→ Exercise aim:
Write out the full listing again, exactly as it stands.

+--

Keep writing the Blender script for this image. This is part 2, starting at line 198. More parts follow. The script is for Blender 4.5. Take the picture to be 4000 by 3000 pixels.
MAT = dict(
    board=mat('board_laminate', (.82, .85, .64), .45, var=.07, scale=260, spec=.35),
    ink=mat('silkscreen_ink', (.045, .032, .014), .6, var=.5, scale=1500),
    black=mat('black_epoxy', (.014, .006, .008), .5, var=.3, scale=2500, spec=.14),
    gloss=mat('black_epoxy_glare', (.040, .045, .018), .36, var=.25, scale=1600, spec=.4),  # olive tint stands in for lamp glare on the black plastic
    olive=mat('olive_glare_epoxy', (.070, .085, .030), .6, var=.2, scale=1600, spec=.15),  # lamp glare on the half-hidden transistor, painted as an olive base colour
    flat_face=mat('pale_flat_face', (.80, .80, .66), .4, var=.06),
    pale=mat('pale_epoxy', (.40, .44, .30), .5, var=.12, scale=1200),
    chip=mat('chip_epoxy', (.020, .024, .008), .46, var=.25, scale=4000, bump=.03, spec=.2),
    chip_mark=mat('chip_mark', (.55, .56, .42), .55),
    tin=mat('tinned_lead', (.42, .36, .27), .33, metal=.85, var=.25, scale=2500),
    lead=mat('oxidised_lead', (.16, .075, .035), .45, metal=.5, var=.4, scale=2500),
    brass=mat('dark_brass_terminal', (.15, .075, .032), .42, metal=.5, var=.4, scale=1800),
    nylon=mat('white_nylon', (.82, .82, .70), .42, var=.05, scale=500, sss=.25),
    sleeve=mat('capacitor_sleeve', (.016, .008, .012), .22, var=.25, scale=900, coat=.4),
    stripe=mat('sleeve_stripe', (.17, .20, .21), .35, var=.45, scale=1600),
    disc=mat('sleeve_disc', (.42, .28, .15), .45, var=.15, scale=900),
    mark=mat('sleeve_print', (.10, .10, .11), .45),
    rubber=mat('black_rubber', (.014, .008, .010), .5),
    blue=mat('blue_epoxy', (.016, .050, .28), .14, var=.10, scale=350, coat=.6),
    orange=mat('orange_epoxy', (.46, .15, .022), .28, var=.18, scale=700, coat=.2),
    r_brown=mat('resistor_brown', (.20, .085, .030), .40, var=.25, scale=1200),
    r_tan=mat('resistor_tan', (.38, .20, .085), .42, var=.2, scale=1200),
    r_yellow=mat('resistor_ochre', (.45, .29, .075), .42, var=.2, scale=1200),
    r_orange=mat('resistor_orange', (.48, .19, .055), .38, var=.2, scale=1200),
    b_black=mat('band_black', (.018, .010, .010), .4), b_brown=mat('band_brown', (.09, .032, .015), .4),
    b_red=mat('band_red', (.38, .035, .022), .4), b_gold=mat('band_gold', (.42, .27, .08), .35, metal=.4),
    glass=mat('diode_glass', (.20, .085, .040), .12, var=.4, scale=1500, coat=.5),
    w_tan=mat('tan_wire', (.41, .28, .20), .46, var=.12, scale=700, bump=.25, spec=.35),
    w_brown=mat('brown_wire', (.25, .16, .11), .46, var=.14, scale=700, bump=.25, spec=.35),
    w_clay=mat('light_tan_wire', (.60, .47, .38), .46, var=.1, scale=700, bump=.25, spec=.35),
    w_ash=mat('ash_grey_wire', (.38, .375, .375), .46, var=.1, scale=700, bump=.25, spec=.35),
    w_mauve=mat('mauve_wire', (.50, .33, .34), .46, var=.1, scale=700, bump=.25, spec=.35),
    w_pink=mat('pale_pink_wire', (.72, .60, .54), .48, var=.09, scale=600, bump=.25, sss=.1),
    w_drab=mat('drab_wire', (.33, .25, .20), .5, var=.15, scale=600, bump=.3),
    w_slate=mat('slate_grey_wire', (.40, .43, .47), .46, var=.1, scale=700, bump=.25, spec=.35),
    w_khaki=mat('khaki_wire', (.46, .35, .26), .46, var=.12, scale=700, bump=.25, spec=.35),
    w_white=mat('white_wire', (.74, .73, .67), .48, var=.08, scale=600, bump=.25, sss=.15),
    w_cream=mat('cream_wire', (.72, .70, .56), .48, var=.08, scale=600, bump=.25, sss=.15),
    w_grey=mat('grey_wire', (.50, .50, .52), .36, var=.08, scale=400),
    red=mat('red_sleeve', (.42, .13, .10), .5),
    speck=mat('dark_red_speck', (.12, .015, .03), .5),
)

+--

→ Problem solution:
Keep writing the Blender script for this image. This is part 2, starting at line 198. More parts follow. The script is for Blender 4.5. Take the picture to be 4000 by 3000 pixels.
MAT = dict(
    board=mat('board_laminate', (.82, .85, .64), .45, var=.07, scale=260, spec=.35),
    ink=mat('silkscreen_ink', (.045, .032, .014), .6, var=.5, scale=1500),
    black=mat('black_epoxy', (.014, .006, .008), .5, var=.3, scale=2500, spec=.14),
    gloss=mat('black_epoxy_glare', (.040, .045, .018), .36, var=.25, scale=1600, spec=.4),  # olive tint stands in for lamp glare on the black plastic
    olive=mat('olive_glare_epoxy', (.070, .085, .030), .6, var=.2, scale=1600, spec=.15),  # lamp glare on the half-hidden transistor, painted as an olive base colour
    flat_face=mat('pale_flat_face', (.80, .80, .66), .4, var=.06),
    pale=mat('pale_epoxy', (.40, .44, .30), .5, var=.12, scale=1200),
    chip=mat('chip_epoxy', (.020, .024, .008), .46, var=.25, scale=4000, bump=.03, spec=.2),
    chip_mark=mat('chip_mark', (.55, .56, .42), .55),
    tin=mat('tinned_lead', (.42, .36, .27), .33, metal=.85, var=.25, scale=2500),
    lead=mat('oxidised_lead', (.16, .075, .035), .45, metal=.5, var=.4, scale=2500),
    brass=mat('dark_brass_terminal', (.15, .075, .032), .42, metal=.5, var=.4, scale=1800),
    nylon=mat('white_nylon', (.82, .82, .70), .42, var=.05, scale=500, sss=.25),
    sleeve=mat('capacitor_sleeve', (.016, .008, .012), .22, var=.25, scale=900, coat=.4),
    stripe=mat('sleeve_stripe', (.17, .20, .21), .35, var=.45, scale=1600),
    disc=mat('sleeve_disc', (.42, .28, .15), .45, var=.15, scale=900),
    mark=mat('sleeve_print', (.10, .10, .11), .45),
    rubber=mat('black_rubber', (.014, .008, .010), .5),
    blue=mat('blue_epoxy', (.016, .050, .28), .14, var=.10, scale=350, coat=.6),
    orange=mat('orange_epoxy', (.46, .15, .022), .28, var=.18, scale=700, coat=.2),
    r_brown=mat('resistor_brown', (.20, .085, .030), .40, var=.25, scale=1200),
    r_tan=mat('resistor_tan', (.38, .20, .085), .42, var=.2, scale=1200),
    r_yellow=mat('resistor_ochre', (.45, .29, .075), .42, var=.2, scale=1200),
    r_orange=mat('resistor_orange', (.48, .19, .055), .38, var=.2, scale=1200),
    b_black=mat('band_black', (.018, .010, .010), .4), b_brown=mat('band_brown', (.09, .032, .015), .4),
    b_red=mat('band_red', (.38, .035, .022), .4), b_gold=mat('band_gold', (.42, .27, .08), .35, metal=.4),
    glass=mat('diode_glass', (.20, .085, .040), .12, var=.4, scale=1500, coat=.5),
    w_tan=mat('tan_wire', (.41, .28, .20), .46, var=.12, scale=700, bump=.25, spec=.35),
    w_brown=mat('brown_wire', (.25, .16, .11), .46, var=.14, scale=700, bump=.25, spec=.35),
    w_clay=mat('light_tan_wire', (.60, .47, .38), .46, var=.1, scale=700, bump=.25, spec=.35),
    w_ash=mat('ash_grey_wire', (.38, .375, .375), .46, var=.1, scale=700, bump=.25, spec=.35),
    w_mauve=mat('mauve_wire', (.50, .33, .34), .46, var=.1, scale=700, bump=.25, spec=.35),
    w_pink=mat('pale_pink_wire', (.72, .60, .54), .48, var=.09, scale=600, bump=.25, sss=.1),
    w_drab=mat('drab_wire', (.33, .25, .20), .5, var=.15, scale=600, bump=.3),
    w_slate=mat('slate_grey_wire', (.40, .43, .47), .46, var=.1, scale=700, bump=.25, spec=.35),
    w_khaki=mat('khaki_wire', (.46, .35, .26), .46, var=.12, scale=700, bump=.25, spec=.35),
    w_white=mat('white_wire', (.74, .73, .67), .48, var=.08, scale=600, bump=.25, sss=.15),
    w_cream=mat('cream_wire', (.72, .70, .56), .48, var=.08, scale=600, bump=.25, sss=.15),
    w_grey=mat('grey_wire', (.50, .50, .52), .36, var=.08, scale=400),
    red=mat('red_sleeve', (.42, .13, .10), .5),
    speck=mat('dark_red_speck', (.12, .015, .03), .5),
)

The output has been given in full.